In response to escalating rhetoric from the US, including President Donald Trump’s threats of increased tariffs, China has firmly stated its intent to “fight to the end” if the US continues to push its trade agenda, Bloomberg reports.
This stance raises concerns over the possibility of an extended and intensifying trade war between the world’s two largest economies. The rhetoric surrounding this dispute has been further fueled by speculation among influential bloggers regarding potential countermeasures from China.
In tandem with its toughening rhetoric, China has also ramped up efforts to support its financial markets. The People’s Bank of China (PBOC) has allowed the yuan to weaken, making Chinese exports more attractive on the global market. Meanwhile, state-backed funds, known as the “national team,” have stepped in to purchase assets, aiming to stabilize the market. Additionally, Chinese authorities have pledged to provide loans to help stabilize the economy and have even discussed the possibility of frontloading certain stimulus measures.
These combined efforts helped Chinese stocks recover from a significant selloff on Monday. The Hang Seng China Enterprises Index gained 2.3%, and major Asian markets saw gains as well. Japan’s Nikkei 225 surged by 6%, marking its biggest rise since August, driven by optimism that Japan would benefit from prioritized tariff reductions. The Hang Seng Index also rose 1.5%, boosted by continued net buying from mainland Chinese investors.
However, the situation looked more dire in Southeast Asia, where investors began to offload riskier assets amid heightened concerns about the global trade environment. Indonesia’s stock market experienced a sharp decline of 7.9%, while markets in Vietnam, Thailand, and Taiwan also saw significant losses.

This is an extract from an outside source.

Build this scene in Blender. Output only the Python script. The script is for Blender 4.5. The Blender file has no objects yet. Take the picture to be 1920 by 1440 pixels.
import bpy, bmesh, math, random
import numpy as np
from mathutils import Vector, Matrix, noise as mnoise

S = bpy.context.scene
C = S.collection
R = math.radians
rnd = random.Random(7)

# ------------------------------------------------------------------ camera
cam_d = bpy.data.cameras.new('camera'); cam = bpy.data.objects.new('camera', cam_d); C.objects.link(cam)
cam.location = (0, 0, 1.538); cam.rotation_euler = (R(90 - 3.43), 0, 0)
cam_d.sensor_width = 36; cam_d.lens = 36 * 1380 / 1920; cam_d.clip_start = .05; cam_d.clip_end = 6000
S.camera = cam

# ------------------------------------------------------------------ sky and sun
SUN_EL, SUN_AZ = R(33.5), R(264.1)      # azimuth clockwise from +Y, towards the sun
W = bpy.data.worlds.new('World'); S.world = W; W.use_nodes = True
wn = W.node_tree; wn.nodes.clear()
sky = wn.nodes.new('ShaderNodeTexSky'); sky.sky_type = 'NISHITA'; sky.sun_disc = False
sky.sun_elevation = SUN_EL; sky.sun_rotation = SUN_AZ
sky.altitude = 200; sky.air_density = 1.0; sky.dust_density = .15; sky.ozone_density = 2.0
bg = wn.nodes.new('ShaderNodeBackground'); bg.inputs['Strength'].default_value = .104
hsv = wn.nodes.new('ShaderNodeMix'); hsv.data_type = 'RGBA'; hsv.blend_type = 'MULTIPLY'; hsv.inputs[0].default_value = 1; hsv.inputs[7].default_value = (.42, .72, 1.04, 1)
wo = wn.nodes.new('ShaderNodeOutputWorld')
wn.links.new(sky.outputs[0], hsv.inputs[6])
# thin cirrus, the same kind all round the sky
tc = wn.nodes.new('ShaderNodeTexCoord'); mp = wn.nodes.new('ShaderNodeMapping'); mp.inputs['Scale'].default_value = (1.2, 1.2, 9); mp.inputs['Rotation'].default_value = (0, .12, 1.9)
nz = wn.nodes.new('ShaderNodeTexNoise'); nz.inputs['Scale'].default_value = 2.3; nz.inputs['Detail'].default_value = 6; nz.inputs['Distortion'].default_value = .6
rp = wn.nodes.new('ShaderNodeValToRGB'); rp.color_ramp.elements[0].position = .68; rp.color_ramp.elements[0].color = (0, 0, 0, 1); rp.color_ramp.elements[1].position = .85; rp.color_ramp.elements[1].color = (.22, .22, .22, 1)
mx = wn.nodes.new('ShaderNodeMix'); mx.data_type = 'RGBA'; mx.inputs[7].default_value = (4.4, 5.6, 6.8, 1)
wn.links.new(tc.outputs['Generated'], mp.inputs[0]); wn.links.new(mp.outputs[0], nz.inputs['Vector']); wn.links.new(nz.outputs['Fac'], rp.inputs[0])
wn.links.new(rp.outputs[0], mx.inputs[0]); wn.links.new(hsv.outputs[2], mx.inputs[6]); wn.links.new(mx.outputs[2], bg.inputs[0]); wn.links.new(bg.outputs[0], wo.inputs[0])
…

The trade tensions are also affecting companies with operations in China. For example, Shein, the fast-fashion giant, has faced challenges in diversifying its supply chains as the Chinese government has reportedly urged companies to avoid relocating production outside the country in response to the tariffs. This highlights the pressure on businesses that are caught in the middle of the trade dispute.
Beyond the direct impacts on trade and the markets, the ongoing tariff battle has drawn criticism from notable figures in the business world. Ken Griffin, the CEO of Citadel, described Trump’s tariffs as a “huge policy mistake” that could ultimately harm the American middle class and undermine the US’s position in the global economy.
In the financial markets, the tariffs have influenced investor behavior, with US Treasury bonds losing some of their appeal as a safe haven. Yields on the 10-year Treasury bond fell sharply, while rates in Europe and Japan increased, making those markets more attractive to certain investors.
Despite the economic uncertainty, some Chinese companies are still showing strong performance. BYD, a Chinese auto giant, reported impressive first-quarter profits, driven by strong vehicle sales. The company’s shares rose significantly, reflecting investor confidence despite the broader market turmoil.